In ruling that driving a garbage truck from house to house wasn’t part of a governmental function, the Court distinguished the case from an earlier Supreme Court of Virginia case that held that driving kids in a school bus from their homes to school was a governmental function.  The Jolley Court explained that driving a school bus loaded with kids requires particular discretion and considerations of safety: “any parent or anyone who has ever been inside a school bus would understand the vigilance required by the driver.” 

It’s easy to see why courts would give more credence to the safety needs of transporting young kids than to collecting old trash.  Still, big school busses and big garbage trucks both have to navigate on narrow streets and the risks of accidents and mistakes don’t seem, at first blush, very much different.

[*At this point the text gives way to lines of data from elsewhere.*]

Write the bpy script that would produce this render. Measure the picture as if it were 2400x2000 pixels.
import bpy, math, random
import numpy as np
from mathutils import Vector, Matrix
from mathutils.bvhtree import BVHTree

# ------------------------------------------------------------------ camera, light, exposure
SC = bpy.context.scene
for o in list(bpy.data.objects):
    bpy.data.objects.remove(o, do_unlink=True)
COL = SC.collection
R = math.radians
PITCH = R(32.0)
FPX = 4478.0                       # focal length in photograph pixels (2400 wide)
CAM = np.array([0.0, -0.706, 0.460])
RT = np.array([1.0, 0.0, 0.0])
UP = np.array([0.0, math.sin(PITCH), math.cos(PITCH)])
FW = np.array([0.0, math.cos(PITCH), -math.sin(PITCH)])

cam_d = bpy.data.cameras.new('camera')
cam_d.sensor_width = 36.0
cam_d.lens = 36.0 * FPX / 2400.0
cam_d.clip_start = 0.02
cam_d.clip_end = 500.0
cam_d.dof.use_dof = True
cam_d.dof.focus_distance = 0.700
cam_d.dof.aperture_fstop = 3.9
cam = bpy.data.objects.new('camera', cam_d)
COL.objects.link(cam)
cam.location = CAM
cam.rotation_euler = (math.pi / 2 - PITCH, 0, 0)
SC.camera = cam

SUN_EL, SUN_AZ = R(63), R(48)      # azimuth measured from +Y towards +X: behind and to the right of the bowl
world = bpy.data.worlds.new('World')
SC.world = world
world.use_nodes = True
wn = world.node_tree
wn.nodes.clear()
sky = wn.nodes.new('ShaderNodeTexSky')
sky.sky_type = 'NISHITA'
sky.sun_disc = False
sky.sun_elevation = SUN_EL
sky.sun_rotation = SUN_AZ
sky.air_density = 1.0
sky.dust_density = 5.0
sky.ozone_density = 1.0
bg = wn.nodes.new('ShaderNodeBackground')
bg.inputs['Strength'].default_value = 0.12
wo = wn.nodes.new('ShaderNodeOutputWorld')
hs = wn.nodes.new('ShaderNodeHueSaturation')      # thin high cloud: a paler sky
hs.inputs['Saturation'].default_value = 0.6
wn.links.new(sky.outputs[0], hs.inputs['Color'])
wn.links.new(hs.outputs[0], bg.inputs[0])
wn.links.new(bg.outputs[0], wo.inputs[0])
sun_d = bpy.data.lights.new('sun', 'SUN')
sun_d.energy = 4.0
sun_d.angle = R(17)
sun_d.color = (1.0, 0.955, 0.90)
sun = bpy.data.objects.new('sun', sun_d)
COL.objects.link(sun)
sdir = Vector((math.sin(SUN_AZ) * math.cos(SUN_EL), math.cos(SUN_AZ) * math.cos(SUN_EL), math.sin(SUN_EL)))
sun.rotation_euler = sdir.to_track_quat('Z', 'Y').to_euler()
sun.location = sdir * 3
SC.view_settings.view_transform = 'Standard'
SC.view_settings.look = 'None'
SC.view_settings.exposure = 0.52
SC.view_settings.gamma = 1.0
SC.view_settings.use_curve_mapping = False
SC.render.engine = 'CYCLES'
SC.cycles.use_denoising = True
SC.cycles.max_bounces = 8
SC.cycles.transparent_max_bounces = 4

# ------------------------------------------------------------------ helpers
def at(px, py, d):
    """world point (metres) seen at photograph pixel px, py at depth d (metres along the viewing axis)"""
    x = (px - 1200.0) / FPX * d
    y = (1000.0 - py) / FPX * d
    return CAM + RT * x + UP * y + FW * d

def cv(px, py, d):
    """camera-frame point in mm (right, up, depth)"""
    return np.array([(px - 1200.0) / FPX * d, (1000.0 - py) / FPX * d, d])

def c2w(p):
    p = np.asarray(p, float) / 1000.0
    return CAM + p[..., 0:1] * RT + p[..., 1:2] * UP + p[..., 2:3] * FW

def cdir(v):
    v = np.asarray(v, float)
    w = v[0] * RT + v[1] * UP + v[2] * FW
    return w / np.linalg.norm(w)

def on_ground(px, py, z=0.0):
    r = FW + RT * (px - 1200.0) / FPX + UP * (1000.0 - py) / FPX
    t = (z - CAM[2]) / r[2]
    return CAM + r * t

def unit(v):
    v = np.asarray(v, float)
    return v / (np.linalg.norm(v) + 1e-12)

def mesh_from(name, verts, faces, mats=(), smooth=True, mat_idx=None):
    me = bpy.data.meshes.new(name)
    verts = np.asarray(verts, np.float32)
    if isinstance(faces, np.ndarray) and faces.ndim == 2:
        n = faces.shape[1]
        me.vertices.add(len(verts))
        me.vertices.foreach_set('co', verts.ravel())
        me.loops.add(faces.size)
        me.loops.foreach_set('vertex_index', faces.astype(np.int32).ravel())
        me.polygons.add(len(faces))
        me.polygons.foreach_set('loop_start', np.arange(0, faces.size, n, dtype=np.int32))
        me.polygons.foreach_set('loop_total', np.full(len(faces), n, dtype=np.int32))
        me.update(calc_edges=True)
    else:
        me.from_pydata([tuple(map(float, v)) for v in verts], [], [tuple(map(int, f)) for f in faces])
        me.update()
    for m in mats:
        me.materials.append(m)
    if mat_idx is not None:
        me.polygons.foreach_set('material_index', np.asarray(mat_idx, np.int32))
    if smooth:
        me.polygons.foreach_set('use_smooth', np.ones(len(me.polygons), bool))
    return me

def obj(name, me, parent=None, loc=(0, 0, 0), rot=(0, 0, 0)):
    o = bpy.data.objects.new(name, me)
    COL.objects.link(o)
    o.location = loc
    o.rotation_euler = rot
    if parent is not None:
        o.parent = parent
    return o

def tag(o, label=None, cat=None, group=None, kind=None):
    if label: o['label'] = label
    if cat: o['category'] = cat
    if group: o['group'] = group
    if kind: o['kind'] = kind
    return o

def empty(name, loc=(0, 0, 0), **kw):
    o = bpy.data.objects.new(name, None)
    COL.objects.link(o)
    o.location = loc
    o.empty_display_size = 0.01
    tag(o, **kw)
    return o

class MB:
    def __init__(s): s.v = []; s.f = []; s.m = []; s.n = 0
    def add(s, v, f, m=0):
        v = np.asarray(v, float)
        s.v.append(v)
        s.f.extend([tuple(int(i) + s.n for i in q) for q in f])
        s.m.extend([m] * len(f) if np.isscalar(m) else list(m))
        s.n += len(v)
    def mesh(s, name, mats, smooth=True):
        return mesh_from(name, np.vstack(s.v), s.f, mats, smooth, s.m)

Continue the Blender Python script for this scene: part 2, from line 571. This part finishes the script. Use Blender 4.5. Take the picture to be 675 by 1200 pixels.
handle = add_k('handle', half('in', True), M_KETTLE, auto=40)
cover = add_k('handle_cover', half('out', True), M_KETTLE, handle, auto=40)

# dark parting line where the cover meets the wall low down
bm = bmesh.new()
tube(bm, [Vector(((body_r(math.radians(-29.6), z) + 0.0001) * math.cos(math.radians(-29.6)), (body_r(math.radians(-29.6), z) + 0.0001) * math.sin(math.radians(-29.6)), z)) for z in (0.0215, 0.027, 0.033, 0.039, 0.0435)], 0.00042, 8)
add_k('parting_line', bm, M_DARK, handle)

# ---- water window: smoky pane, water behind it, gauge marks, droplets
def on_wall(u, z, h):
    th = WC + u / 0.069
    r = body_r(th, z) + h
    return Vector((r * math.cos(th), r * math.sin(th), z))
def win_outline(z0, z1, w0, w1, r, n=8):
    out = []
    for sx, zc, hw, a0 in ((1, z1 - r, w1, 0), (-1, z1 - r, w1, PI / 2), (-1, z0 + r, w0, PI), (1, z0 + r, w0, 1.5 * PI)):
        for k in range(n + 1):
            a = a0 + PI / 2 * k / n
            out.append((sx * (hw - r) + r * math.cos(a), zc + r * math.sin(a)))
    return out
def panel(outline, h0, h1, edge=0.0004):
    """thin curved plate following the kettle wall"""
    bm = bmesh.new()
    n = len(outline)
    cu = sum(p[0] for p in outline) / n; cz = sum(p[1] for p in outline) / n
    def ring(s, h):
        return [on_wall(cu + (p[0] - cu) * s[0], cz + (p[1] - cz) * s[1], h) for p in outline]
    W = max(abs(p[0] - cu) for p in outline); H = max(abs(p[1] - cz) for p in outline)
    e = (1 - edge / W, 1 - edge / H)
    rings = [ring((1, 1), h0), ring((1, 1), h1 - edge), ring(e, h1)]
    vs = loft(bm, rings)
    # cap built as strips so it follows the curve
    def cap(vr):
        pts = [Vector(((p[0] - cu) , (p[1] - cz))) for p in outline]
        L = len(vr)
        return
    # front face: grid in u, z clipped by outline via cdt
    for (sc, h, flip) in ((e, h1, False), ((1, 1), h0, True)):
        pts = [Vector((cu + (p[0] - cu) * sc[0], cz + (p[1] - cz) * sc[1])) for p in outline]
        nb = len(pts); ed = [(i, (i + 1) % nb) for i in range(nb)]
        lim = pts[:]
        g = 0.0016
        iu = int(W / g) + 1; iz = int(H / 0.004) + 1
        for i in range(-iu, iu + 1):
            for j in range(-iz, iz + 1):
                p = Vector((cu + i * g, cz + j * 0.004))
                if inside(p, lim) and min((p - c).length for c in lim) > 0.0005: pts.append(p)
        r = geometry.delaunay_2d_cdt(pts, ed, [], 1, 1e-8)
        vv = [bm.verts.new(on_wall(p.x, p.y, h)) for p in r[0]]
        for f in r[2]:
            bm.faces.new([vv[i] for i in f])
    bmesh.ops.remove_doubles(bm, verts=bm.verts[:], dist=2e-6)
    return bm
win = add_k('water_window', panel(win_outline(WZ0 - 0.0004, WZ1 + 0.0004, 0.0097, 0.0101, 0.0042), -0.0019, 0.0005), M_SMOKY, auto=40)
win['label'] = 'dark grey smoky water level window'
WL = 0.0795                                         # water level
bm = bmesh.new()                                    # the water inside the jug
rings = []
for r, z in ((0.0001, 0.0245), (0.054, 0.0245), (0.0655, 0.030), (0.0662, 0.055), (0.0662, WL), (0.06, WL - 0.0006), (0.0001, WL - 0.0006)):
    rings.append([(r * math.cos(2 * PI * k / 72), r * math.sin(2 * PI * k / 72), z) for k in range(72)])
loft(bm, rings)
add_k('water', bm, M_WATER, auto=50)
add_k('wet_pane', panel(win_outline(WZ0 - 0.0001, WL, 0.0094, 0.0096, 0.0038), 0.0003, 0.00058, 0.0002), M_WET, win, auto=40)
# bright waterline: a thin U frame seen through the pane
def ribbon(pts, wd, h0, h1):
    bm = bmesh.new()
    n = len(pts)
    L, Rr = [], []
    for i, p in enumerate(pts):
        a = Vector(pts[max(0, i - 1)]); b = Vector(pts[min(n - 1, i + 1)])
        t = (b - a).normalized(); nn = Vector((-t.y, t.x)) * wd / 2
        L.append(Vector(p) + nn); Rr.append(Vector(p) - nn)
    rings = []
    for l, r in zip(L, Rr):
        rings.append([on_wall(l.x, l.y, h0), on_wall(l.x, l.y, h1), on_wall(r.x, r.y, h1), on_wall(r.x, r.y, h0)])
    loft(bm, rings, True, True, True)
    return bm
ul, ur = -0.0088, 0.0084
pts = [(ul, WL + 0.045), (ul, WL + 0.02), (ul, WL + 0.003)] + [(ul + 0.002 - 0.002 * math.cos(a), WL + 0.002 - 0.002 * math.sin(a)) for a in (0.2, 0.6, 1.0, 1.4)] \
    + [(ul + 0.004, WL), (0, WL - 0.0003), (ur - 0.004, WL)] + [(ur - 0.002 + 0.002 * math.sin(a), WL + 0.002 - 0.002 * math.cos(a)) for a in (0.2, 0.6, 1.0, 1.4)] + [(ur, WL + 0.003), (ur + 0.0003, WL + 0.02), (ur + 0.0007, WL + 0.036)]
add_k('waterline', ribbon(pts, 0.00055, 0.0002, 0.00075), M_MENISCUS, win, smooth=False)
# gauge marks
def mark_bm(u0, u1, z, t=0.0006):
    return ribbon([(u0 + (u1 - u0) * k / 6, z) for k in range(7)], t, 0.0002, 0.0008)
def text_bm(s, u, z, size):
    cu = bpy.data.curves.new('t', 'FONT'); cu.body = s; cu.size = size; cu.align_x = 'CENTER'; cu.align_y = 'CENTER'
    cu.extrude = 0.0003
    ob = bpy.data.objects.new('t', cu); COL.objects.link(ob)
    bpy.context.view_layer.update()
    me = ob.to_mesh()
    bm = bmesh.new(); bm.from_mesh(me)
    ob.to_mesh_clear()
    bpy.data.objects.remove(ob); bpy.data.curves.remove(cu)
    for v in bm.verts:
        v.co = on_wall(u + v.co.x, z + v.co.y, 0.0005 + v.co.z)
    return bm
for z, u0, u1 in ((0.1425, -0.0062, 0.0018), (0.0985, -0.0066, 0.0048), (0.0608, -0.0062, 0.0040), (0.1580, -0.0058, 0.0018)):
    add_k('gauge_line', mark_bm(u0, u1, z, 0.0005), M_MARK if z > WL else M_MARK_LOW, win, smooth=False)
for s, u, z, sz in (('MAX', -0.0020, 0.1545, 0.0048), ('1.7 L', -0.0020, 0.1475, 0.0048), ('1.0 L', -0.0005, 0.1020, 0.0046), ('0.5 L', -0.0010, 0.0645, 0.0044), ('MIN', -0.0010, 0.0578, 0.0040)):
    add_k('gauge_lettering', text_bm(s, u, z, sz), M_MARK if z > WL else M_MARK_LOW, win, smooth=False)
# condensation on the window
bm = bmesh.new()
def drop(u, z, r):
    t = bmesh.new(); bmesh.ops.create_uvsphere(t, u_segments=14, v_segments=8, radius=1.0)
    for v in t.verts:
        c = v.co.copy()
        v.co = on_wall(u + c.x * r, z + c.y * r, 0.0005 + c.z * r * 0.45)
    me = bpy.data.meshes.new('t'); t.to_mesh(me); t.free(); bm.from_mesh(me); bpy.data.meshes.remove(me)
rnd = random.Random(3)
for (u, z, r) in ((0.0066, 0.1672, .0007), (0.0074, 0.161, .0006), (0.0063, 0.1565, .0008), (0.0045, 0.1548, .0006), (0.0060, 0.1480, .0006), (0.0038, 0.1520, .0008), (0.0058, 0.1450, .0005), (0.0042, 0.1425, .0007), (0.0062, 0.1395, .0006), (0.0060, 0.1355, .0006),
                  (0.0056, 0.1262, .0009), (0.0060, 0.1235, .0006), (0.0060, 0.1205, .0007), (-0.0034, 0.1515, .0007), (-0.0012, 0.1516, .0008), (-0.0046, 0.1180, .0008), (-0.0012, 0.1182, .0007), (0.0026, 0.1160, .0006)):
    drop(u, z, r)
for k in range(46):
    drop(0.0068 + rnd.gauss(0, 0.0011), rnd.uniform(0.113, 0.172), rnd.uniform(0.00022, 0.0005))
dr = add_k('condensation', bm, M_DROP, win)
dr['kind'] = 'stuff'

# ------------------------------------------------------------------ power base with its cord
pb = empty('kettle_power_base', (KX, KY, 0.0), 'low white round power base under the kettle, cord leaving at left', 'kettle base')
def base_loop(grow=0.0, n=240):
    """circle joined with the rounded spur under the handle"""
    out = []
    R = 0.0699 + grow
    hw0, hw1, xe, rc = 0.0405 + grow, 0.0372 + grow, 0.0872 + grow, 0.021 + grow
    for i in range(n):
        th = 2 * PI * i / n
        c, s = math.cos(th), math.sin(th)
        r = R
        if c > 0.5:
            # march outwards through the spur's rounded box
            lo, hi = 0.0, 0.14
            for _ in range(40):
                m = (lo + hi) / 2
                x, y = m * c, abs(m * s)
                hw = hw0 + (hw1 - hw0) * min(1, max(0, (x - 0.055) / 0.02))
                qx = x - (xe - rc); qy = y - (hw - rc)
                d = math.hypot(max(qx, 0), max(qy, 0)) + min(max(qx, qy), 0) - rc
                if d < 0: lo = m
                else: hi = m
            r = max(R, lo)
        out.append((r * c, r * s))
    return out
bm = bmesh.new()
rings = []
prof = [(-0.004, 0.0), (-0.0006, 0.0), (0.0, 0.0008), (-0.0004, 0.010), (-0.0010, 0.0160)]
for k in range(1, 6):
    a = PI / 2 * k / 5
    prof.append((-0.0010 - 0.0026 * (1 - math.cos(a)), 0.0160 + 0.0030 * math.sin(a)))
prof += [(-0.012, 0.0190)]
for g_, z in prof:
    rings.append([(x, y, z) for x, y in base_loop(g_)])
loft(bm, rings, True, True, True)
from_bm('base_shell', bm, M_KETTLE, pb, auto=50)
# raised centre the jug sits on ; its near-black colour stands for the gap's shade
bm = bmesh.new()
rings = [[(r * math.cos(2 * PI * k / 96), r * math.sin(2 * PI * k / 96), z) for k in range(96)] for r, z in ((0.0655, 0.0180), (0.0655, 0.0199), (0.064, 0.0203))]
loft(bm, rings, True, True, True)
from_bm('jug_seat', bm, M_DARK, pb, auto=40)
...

The point here isn’t that the Court of Appeals got this ruling wrong. It sounds plausible enough. It is true that the Court closely parsed whether Mr. Ellis was engaged in a governmental function at the time of his accident. But it's also true that the Court emphasized that “we do not suggest that sovereign immunity starts and stops with every house along a garbage route—in Ellis’s case, about 800 stops a day.”

The point is that when governments take on tasks, and government employees sign up to do those tasks, it can be difficult to know in advance whether sovereign immunity will apply if something goes wrong.  That uncertainty has implications for, among other things, how governments arrange for insurance or choose in the first instance what activities to undertake on behalf of their citizens.  It also has implications for deciding how to prosecute and defend claims against the government. 

For everyone involved, from the people driving big trucks, to the people surveying the inevitable accident scenes, to the lawyers figuring out how to make things right afterwards, the usual advice is still the best: be careful out there.